Each of my children has songs associated with them, usually songs that I sang for them when they were young children. I have written songs for each of them at some point as they were growing up. As I look back on the music and lyrics I am not impressed; I don’t think that I was a very good songwriter; my children have become better than the songs were. In these cases, I am the “ghost in the music”; the person I was when I sat down to compose what I thought was something wonderful for my little children. I am fretful today that I wasn’t better at my craft at a time when I was trying to put into words and music how I actually felt. A hint, a “ghost”, is all that is there; the substance is gone. It makes me feel a little melancholy.
I have written pieces for Trillium over the years for much of the same reasons that I wrote songs for our children. I wanted to preserve something of our life together in music and lyrics. I have invariably liked the most recent song better than all the rest that I had written before. Thus, “A Cloud of Angels” is currently the piece that causes my emotions to come to the surface almost immediately. The guitar work is the best that I have ever composed; the words still deeply moving to my soul.
Several years ago, I was given the opportunity to make a presentation at a large conference on the effects of poetry, how sounds and words work together to touch the hearts and minds of others. I chose six bits of poetry. I read the Chaucer’s “Prologue to the Canterbury Tales” in Middle English to help the people in the room realize how beautiful poetry can be even when one is not even consciously aware of what is being said.
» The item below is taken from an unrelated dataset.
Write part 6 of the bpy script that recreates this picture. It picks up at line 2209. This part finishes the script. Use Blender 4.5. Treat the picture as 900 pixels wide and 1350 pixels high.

I next read the first ten quatrains of the “Rime of the Ancient Mariner” by Samuel Taylor Coleridge to demonstrate how powerful language can become when it is purposefully structured. I followed up with Emily Dickinson’s “To Make a Prairie” which is the quintessence of brevity, worth repeating here:
To make a prairie it takes a clover and one bee,
One clover, and a bee.
And revery.
The revery alone will do,
If bees are few.
One clover, and a bee.
And revery.
The revery alone will do,
If bees are few.
I resorted next to “The Tuft of Flowers” by Robert Frost, perhaps the greatest American poet to have ever lived. I cannot read this piece aloud without losing control of my voice at some point. Dickenson’s poem is whimsical; Frost’s is profoundly reflective of the human condition. I ended my portion of the presentation by singing Trillium's “A Cloud of Angels”. This was several years ago, the song freshly written; the power of the music, the lyrics, and the singer all very much alive; there were no ghosts. I am afraid that the audience was defenseless before me at that time. I had prepared them academically and emotionally to be connected with me at the very moment that I wished to share something profoundly intimate, something otherwise inexpressible.
Seven years have passed since I wrote “A Cloud of Angels”. It is probably about time to compose another piece for my wife. I hope that I am not over the hill (or under the hill for that matter), compositionally speaking.
Dreams are like ghosts coming to visit the place where they once lived. No matter how hard one tries, one can only just barely be there. There is no substance, only memory. Perhaps in the resurrection there is hope.